Assume that there are two processes running, A & B and that they require a (shared) file and a printer to do their work. Process A locks up the printer, and Process B locks up the file for its own use. Now, none of the processes can complete because they do not have all the resources needed for their completion, and neither will they release the resource they have: they will keep on waiting for the second resource.
Let us create a deadlock now, using Oracle database and SQL Plus client.
We opened two sessions, and executed “set autocommit off
” as the first statement.
Now in the first session we executed:
UPDATE ps_voucher SET grp_ap_id='A' WHERE voucher_id='00692096' AND invoice_dt='2-JAN-2002';
second session:
UPDATE ps_voucher SET grp_ap_id='A' WHERE voucher_id='00692096' AND invoice_dt='13-MAR-2007';
back to the first:
UPDATE ps_voucher SET address_seq_num=2 WHERE voucher_id='00692096';
and then the second:
UPDATE ps_voucher SET address_seq_num=2 WHERE voucher_id='00692096'
BAM! Deadlock. See screenshots:
What went wrong? There existed two vouchers in the system, with the same VOUCHER_ID
but with different INVOICE_DTs
(invoice dates). Each process first locked up one of those vouchers, and then – as the second UPDATE
– tried to update both. (On the database side, a process gets a lock on a specific row when it UPDATEs
that row, and the lock is released when the process COMMITs
or ROLLBACKs
.)
Yes, the programmer could have been smarter and written better code: if he had put the INVOICE_DT
clause in the second statement also we would have been fine.
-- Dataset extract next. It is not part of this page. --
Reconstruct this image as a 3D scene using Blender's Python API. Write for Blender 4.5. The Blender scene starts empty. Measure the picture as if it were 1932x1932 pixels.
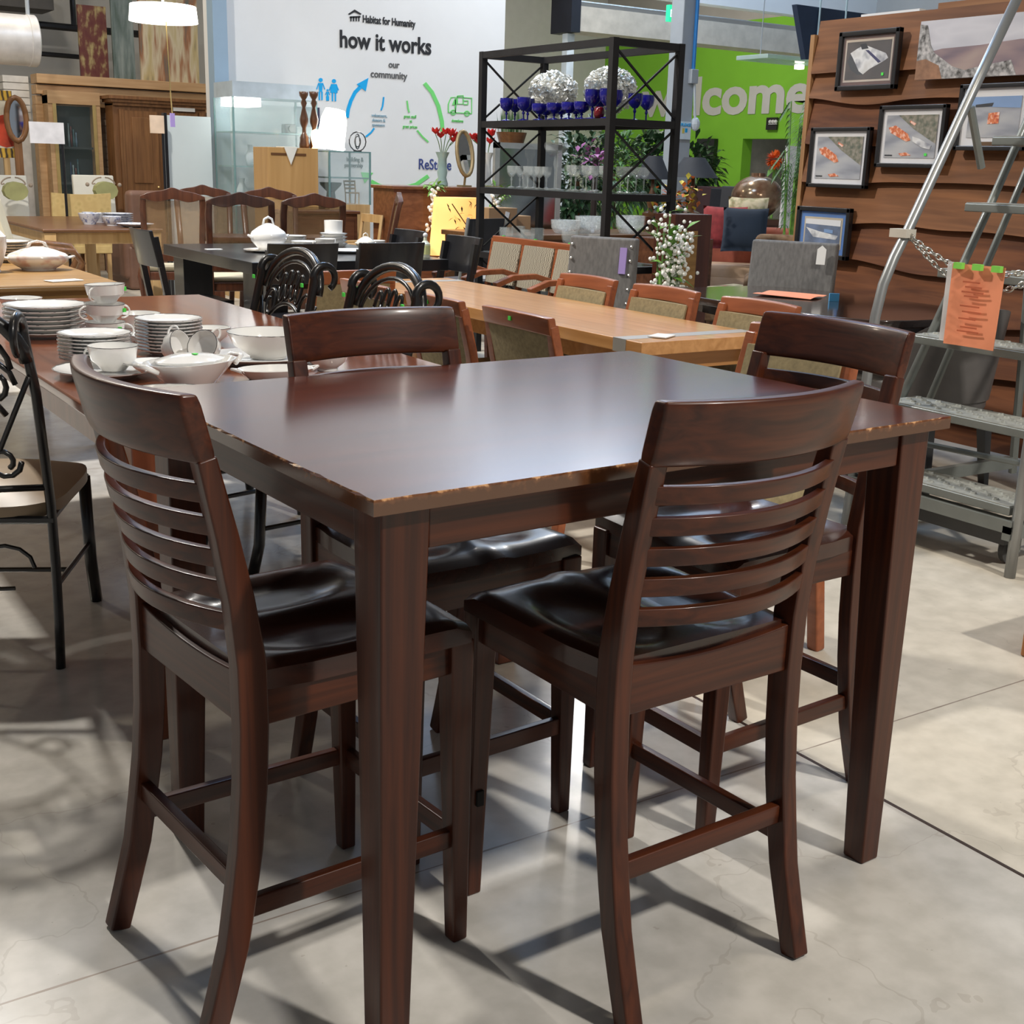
import bpy, bmesh, math, random
from mathutils import Vector, Matrix, noise
R = math.radians
random.seed(7)
SC = bpy.context.scene
COL = SC.collection
# ---------------------------------------------------------------- camera (world X/Y follow the building's walls)
F_PX, PITCH, ROLL, CAM_H, YAW = 2327.4, 0.2726, -0.0303, 1.3295, R(33.5)
_fw = Vector((0, math.cos(PITCH), -math.sin(PITCH))); _r = Vector((1, 0, 0)); _d = Vector((0, -math.sin(PITCH), -math.cos(PITCH)))
_X = math.cos(ROLL) * _r + math.sin(ROLL) * _d
_Y = -math.sin(ROLL) * _r + math.cos(ROLL) * _d
_rot = Matrix.Rotation(-YAW, 3, 'Z')
CX, CY, CF = _rot @ _X, _rot @ _Y, _rot @ _fw
CAM = Vector((0, 0, CAM_H))
cd = bpy.data.cameras.new('camera'); cam = bpy.data.objects.new('camera', cd); COL.objects.link(cam)
cd.sensor_width = 36; cd.lens = 36 * F_PX / 1932; cd.clip_end = 200; cd.clip_start = .05
cam.matrix_world = Matrix((( CX.x, -CY.x, -CF.x, 0), (CX.y, -CY.y, -CF.y, 0), (CX.z, -CY.z, -CF.z, CAM_H), (0, 0, 0, 1)))
SC.camera = cam

def at(px, py, z=None, u=None, v=None):
    """the point of the place seen at a pixel, on a level plane z or a wall plane u / v"""
    d = CF + ((px - 966) * CX + (py - 966) * CY) / F_PX
    if z is not None: t = (z - CAM.z) / d.z
    elif u is not None: t = u / d.x
    else: t = v / d.y
    return CAM + d * t

# ---------------------------------------------------------------- world, lights, exposure
SC.view_settings.view_transform = 'Standard'; SC.view_settings.look = 'None'
SC.view_settings.gamma = 1; SC.view_settings.use_curve_mapping = False
SC.view_settings.exposure = 0.12
w = bpy.data.worlds.new('world'); SC.world = w; w.use_nodes = True
bg = w.node_tree.nodes['Background']; bg.inputs[0].default_value = (0.80, 0.89, 1.0, 1); bg.inputs[1].default_value = 0.22

def area(name, loc, size, power, color, aim=None, sy=None, spread=180):
    l = bpy.data.lights.new(name, 'AREA'); l.energy = power; l.color = color; l.size = size
    l.spread = R(spread)
    if sy: l.shape = 'RECTANGLE'; l.size_y = sy
    o = bpy.data.objects.new(name, l); COL.objects.link(o); o.location = loc
    if aim: o.rotation_euler = (Vector(aim) - Vector(loc)).to_track_quat('-Z', 'Y').to_euler()
    return o
WARM = (1.0, .88, .70); NEUT = (1.0, .95, .88); BLUE = (.45, .68, 1.0)
# high-bay lamps under the ceiling; weaker ones are fill added for the background
for x, y, p, c in ((2.9, -2.6, 430, NEUT), (.9, 7.4, 430, NEUT), (4.9, 9.3, 45, NEUT), (-1.6, 10.8, 130, WARM), (2.6, 12.8, 75, WARM), (10.6, 14.0, 150, NEUT), (8.2, 10.6, 110, NEUT), (2.3, 1.4, 45, WARM)):
    area('high_bay_and_fill', (x, y, 5.3), .30, p, c)
# daylight: clerestory strip high on the back wall and skylight
area('clerestory_daylight', (7.6, 12.2, 5.0), 9, 85, (.55, .72, 1.0), (3, 4, 0), 1.8)
area('added_wall_wash', (10.2, 10.9, 5.7), 5, 110, BLUE, (10.2, 12.5, 3.9), .4)  # added blue light on the wall above the shutter; no window stands here
area('skylight_daylight', (4.3, 6.9, 5.8), 1.7, 125, (.35, .60, 1.0), (4.3, 6.6, 0), 1.6)

# ---------------------------------------------------------------- helpers: materials
MATS = {}
def _new(name):
    m = bpy.data.materials.new(name); m.use_nodes = True
    return m, m.node_tree.nodes, m.node_tree.links, m.node_tree.nodes['Principled BSDF']
def mat(name, c, rough=.5, metal=0, var=.12, scale=8, bump=0, emit=None, es=1, trans=0, coat=0, alpha=1, stretch=(1, 1, 1), spec=.5):
    if name in MATS: return MATS[name]
    m, N, L, b = _new(name)
    b.inputs['Roughness'].default_value = rough; b.inputs['Metallic'].default_value = metal
    b.inputs['Specular IOR Level'].default_value = spec
    b.inputs['Coat Weight'].default_value = coat; b.inputs['Coat Roughness'].default_value = .1
    b.inputs['Transmission Weight'].default_value = trans; b.inputs['Alpha'].default_value = alpha
    tc = N.new('ShaderNodeTexCoord'); mp = N.new('ShaderNodeMapping'); mp.inputs['Scale'].default_value = stretch
    nz = N.new('ShaderNodeTexNoise'); nz.inputs['Scale'].default_value = scale; nz.inputs['Detail'].default_value = 5
    L.new(tc.outputs['Object'], mp.inputs[0]); L.new(mp.outputs[0], nz.inputs['Vector'])
    rp = N.new('ShaderNodeValToRGB')
    rp.color_ramp.elements[0].position = .3; rp.color_ramp.elements[1].position = .7
    rp.color_ramp.elements[0].color = (*[max(0, x * (1 - var)) for x in c], 1)
    rp.color_ramp.elements[1].color = (*[min(1, x * (1 + var)) for x in c], 1)
    L.new(nz.outputs[0], rp.inputs[0]); L.new(rp.outputs[0], b.inputs['Base Color'])
    if bump:
        bp = N.new('ShaderNodeBump'); bp.inputs['Strength'].default_value = bump; bp.inputs['Distance'].default_value = .01
        L.new(nz.outputs[0], bp.inputs['Height']); L.new(bp.outputs[0], b.inputs['Normal'])
    if emit:
        b.inputs['Emission Color'].default_value = (*emit, 1); b.inputs['Emission Strength'].default_value = es
    MATS[name] = m
    return m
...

However, in practice, with huge systems having tons of code – programmer will sometimes make mistakes. Even if they do not, deadlocks will occur: not all deadlocks are caused by SQL issues.
From a system design perspective, what can be done to prevent deadlocks? One way is for the execution of each process to have a unique ID – let’s call it process instance (PI). So if a process ABC is run once, it will have a PI of 1222 and when it’s run next it will have a PI of 1224. If, after this process PQR is run, it will have a PI of 1223. Before changing any transactions, the process can update it own PI on the transactions that qualify:
UPDATE ps_voucher
SET pi=1223
WHERE <process specific selection criteria>
AND pi=0;
COMMIT;
The commit here is important – only then will other processes be able to see the ‘locking’.
Thereafter the normal processing SQLs can be changed as below:
UPDATE ps_voucher
SET grp_ap_id='1'
WHERE <process specific criteria>
AND pi=1223;
At the end, set the transactions back to ‘open for processing’ by setting PI to zero:
UPDATE ps_voucher
SET pi=0
WHERE pi=1223;
If there are other ways to achieve this, please let me know by posting comments.
The DBA is usually able to specify the SQL queries involved in a deadlock. Many times one process is UPDATing the rows that the other is DELETing.